-- Dataset extract --
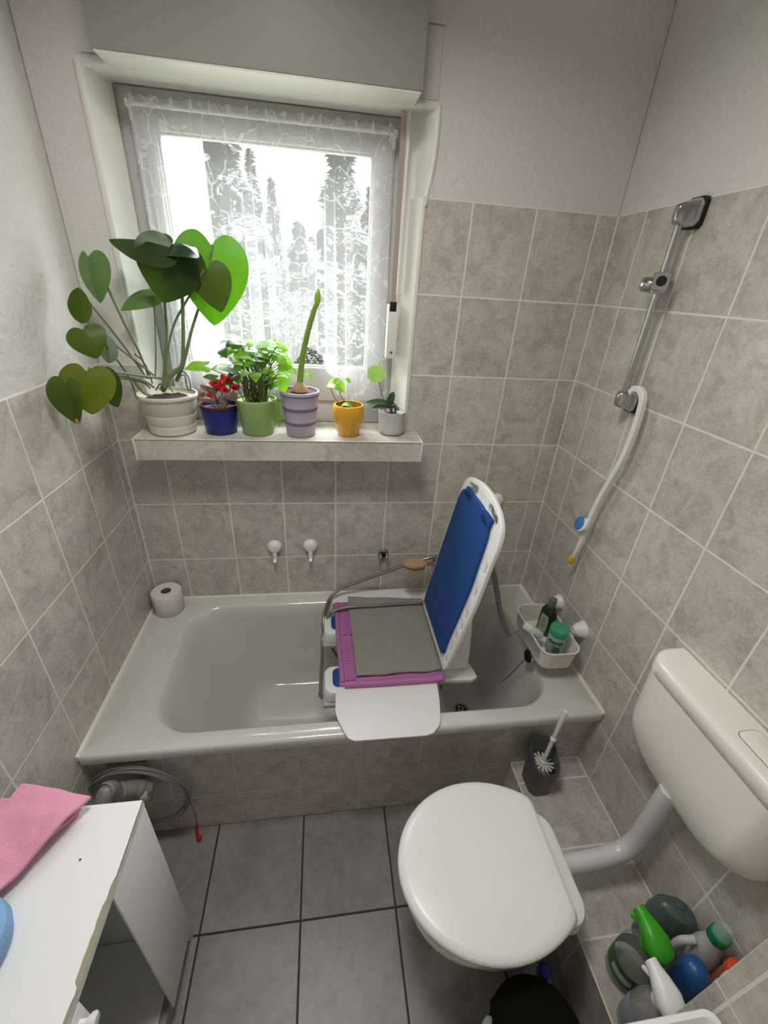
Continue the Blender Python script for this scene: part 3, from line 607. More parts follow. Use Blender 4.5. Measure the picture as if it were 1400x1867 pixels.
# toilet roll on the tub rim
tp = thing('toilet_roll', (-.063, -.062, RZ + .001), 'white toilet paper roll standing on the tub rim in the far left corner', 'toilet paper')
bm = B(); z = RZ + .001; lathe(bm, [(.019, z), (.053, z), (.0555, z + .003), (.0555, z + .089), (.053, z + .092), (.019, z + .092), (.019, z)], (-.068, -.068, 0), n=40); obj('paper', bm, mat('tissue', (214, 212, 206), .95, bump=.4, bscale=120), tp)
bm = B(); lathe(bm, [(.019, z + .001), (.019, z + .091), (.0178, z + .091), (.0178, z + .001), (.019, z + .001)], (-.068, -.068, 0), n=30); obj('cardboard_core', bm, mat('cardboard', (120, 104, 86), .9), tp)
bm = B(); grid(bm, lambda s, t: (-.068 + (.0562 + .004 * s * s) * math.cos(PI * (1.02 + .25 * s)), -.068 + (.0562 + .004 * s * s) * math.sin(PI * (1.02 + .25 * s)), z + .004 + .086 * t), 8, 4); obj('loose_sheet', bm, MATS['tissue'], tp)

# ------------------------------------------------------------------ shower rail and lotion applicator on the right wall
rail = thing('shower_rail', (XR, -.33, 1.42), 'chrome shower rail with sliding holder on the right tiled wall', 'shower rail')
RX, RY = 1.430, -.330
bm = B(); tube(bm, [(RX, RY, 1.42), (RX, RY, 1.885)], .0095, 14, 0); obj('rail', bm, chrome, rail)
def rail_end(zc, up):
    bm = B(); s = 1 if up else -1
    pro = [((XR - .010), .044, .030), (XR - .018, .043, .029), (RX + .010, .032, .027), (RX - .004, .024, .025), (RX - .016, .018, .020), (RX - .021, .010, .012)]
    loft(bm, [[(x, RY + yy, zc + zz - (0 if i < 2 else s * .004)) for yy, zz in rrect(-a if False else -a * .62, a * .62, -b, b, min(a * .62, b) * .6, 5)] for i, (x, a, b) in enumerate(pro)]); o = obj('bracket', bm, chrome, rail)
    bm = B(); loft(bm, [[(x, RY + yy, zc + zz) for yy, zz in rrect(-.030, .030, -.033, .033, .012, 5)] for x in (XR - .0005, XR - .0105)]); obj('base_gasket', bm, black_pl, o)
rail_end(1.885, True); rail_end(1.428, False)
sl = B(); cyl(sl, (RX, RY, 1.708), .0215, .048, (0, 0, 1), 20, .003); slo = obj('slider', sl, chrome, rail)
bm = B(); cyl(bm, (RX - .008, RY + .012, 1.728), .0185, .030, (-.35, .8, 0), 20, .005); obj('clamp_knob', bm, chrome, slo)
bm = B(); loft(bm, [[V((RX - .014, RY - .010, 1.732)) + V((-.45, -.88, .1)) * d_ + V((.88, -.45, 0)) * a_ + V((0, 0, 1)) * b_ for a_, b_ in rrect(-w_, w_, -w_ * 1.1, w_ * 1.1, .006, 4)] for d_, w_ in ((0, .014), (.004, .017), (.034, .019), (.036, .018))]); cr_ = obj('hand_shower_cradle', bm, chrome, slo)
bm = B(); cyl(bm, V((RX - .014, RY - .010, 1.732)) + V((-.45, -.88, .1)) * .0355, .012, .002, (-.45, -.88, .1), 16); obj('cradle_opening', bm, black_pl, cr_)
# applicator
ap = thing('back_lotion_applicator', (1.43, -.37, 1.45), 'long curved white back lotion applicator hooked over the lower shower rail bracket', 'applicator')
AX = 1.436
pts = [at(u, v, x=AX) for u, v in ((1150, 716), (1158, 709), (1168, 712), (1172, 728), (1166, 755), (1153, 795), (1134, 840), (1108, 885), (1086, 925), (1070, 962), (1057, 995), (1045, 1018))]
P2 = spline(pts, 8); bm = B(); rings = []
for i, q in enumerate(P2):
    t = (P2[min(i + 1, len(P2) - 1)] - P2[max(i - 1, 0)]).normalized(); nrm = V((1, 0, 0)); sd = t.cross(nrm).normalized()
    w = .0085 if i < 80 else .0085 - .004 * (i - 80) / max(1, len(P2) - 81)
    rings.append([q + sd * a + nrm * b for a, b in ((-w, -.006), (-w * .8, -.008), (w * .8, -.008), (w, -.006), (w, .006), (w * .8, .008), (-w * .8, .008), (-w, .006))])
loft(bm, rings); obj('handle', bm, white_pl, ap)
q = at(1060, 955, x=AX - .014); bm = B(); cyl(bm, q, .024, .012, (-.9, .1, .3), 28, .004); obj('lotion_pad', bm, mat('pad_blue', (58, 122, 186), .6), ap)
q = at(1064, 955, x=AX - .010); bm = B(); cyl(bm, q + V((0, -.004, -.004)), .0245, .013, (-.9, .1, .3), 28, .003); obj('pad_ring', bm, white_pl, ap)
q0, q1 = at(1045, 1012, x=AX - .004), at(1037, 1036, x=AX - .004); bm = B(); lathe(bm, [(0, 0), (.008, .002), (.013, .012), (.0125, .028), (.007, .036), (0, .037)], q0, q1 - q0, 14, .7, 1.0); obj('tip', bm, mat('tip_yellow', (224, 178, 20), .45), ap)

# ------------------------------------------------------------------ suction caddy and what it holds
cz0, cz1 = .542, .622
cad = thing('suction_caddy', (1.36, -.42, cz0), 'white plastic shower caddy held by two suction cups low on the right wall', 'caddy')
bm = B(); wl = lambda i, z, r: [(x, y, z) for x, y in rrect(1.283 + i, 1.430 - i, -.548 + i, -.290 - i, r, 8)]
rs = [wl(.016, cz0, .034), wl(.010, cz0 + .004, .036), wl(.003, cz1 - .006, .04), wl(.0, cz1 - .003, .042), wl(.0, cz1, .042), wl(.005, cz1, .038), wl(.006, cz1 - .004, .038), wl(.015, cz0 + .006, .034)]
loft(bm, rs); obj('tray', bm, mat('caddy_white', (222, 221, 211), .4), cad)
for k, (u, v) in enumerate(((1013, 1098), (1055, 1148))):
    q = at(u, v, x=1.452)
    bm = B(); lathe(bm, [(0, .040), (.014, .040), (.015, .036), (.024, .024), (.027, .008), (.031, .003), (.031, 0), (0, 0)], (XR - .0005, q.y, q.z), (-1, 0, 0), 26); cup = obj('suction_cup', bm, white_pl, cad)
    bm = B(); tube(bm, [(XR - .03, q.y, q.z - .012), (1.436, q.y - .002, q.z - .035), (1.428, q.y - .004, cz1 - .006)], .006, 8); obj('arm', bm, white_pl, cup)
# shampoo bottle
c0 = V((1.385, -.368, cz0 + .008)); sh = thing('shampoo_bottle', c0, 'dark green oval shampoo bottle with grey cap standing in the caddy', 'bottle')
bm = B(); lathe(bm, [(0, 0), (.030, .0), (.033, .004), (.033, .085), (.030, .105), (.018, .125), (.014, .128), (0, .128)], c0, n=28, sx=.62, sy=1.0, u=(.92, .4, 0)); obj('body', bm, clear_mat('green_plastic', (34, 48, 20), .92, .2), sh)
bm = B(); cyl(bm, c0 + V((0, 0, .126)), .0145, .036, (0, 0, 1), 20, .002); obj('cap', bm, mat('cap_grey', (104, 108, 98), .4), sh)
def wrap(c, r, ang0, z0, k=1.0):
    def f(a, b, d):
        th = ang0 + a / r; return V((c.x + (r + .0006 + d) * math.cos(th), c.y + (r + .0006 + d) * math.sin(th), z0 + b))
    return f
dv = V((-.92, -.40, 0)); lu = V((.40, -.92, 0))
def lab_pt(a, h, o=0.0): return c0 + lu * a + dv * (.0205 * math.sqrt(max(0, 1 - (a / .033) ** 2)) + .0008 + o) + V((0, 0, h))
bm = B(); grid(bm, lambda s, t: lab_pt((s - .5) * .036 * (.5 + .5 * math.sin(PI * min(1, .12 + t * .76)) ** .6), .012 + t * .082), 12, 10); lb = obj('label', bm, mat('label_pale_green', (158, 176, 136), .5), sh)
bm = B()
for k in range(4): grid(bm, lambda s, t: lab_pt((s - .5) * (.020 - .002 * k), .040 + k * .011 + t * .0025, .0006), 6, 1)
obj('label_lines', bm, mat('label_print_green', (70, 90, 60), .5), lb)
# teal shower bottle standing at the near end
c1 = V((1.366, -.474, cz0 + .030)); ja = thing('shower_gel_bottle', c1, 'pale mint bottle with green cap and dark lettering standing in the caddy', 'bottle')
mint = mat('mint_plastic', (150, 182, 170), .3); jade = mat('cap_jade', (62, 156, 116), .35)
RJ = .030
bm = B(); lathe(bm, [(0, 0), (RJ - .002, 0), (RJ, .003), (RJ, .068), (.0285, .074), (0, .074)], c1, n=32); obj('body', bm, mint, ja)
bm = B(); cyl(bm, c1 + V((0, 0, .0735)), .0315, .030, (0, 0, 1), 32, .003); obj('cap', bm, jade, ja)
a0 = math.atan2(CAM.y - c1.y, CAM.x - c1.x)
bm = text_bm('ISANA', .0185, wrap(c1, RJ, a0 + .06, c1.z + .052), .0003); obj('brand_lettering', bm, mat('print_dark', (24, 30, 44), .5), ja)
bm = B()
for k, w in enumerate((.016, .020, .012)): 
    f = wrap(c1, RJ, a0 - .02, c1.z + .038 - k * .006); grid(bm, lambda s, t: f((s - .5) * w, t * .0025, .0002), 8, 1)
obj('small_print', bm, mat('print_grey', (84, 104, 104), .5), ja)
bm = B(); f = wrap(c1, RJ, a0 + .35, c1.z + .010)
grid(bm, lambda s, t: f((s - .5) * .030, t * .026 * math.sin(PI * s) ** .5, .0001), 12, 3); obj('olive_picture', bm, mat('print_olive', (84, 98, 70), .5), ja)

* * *

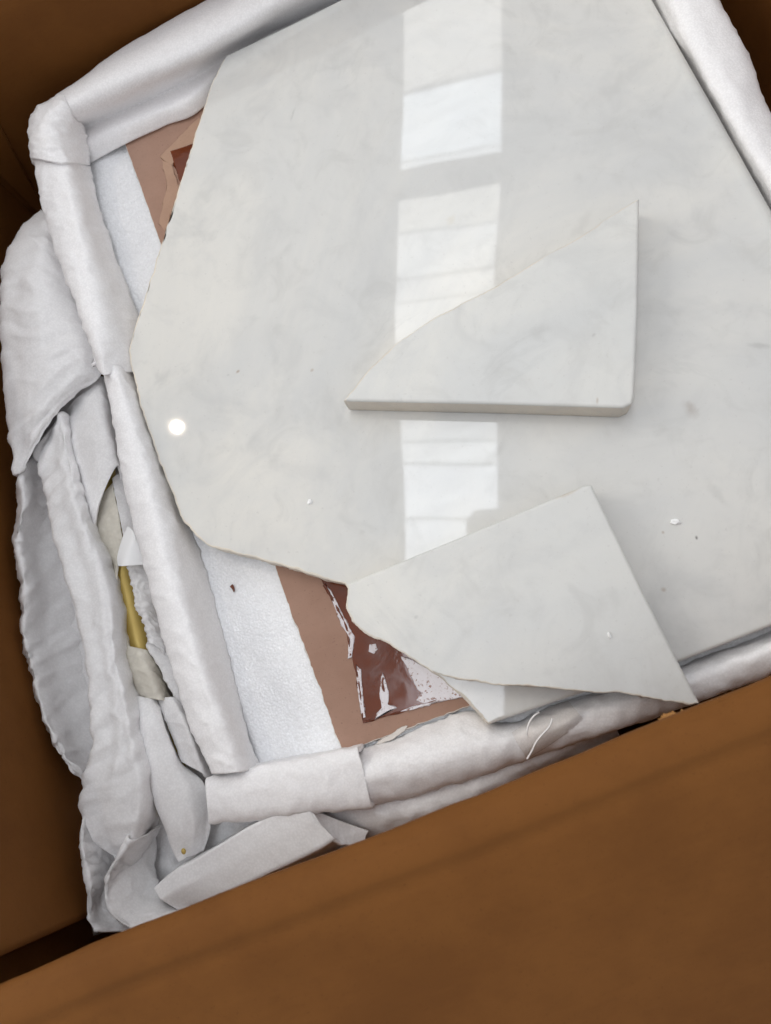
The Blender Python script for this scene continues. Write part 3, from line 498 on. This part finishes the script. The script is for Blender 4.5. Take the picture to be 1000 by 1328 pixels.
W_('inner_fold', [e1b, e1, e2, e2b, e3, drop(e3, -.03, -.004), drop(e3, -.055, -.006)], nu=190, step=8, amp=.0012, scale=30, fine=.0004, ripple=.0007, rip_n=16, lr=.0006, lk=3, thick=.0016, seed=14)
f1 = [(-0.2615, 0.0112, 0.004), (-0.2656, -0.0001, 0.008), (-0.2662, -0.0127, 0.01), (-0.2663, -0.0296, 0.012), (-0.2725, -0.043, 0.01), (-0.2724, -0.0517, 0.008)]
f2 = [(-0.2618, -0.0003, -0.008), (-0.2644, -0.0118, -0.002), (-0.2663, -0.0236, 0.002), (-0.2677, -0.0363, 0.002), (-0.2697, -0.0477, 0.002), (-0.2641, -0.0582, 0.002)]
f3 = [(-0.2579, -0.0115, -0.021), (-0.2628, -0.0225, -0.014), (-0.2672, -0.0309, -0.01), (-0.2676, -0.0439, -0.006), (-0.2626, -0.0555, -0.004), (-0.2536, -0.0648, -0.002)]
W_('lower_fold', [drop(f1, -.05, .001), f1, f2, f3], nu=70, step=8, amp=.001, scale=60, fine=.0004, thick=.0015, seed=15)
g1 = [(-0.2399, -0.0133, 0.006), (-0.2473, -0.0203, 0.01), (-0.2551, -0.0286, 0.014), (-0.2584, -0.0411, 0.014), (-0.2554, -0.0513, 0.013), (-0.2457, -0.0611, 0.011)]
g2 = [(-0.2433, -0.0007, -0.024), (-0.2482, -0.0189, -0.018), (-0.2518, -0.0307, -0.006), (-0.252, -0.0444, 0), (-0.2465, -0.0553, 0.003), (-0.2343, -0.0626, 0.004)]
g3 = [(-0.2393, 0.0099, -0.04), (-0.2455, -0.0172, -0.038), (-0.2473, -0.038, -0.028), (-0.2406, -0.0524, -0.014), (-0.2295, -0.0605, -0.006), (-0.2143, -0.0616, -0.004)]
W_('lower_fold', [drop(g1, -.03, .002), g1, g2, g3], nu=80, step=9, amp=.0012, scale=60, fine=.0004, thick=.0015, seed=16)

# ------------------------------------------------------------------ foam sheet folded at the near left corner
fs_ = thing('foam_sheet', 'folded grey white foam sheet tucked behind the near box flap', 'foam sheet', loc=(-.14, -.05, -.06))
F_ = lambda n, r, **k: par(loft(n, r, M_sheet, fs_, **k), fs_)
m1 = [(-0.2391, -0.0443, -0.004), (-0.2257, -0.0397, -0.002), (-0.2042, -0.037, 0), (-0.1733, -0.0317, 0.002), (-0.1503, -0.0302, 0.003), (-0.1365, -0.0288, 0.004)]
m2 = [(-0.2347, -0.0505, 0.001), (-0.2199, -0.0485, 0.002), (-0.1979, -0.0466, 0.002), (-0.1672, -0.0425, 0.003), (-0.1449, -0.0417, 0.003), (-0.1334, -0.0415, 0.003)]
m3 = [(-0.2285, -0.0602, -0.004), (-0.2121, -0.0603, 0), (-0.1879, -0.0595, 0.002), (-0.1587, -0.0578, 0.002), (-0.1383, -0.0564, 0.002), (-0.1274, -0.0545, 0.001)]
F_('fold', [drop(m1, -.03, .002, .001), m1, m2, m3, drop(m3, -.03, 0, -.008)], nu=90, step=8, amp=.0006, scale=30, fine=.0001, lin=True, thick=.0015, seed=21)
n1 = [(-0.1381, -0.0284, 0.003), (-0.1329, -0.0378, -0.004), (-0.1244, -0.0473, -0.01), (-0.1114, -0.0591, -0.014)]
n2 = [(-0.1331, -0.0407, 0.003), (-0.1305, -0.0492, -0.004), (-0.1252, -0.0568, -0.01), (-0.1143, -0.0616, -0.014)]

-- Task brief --
Keep both end lines and retype everything in the records above from the line containing "Continue the Blender" through the line containing "bm = B(); grid(bm, lambda s, t: (-.068", exactly, with nothing else.

-- Correct answer --
Continue the Blender Python script for this scene: part 3, from line 607. More parts follow. Use Blender 4.5. Measure the picture as if it were 1400x1867 pixels.
# toilet roll on the tub rim
tp = thing('toilet_roll', (-.063, -.062, RZ + .001), 'white toilet paper roll standing on the tub rim in the far left corner', 'toilet paper')
bm = B(); z = RZ + .001; lathe(bm, [(.019, z), (.053, z), (.0555, z + .003), (.0555, z + .089), (.053, z + .092), (.019, z + .092), (.019, z)], (-.068, -.068, 0), n=40); obj('paper', bm, mat('tissue', (214, 212, 206), .95, bump=.4, bscale=120), tp)
bm = B(); lathe(bm, [(.019, z + .001), (.019, z + .091), (.0178, z + .091), (.0178, z + .001), (.019, z + .001)], (-.068, -.068, 0), n=30); obj('cardboard_core', bm, mat('cardboard', (120, 104, 86), .9), tp)
bm = B(); grid(bm, lambda s, t: (-.068 + (.0562 + .004 * s * s) * math.cos(PI * (1.02 + .25 * s)), -.068 + (.0562 + .004 * s * s) * math.sin(PI * (1.02 + .25 * s)), z + .004 + .086 * t), 8, 4); obj('loose_sheet', bm, MATS['tissue'], tp)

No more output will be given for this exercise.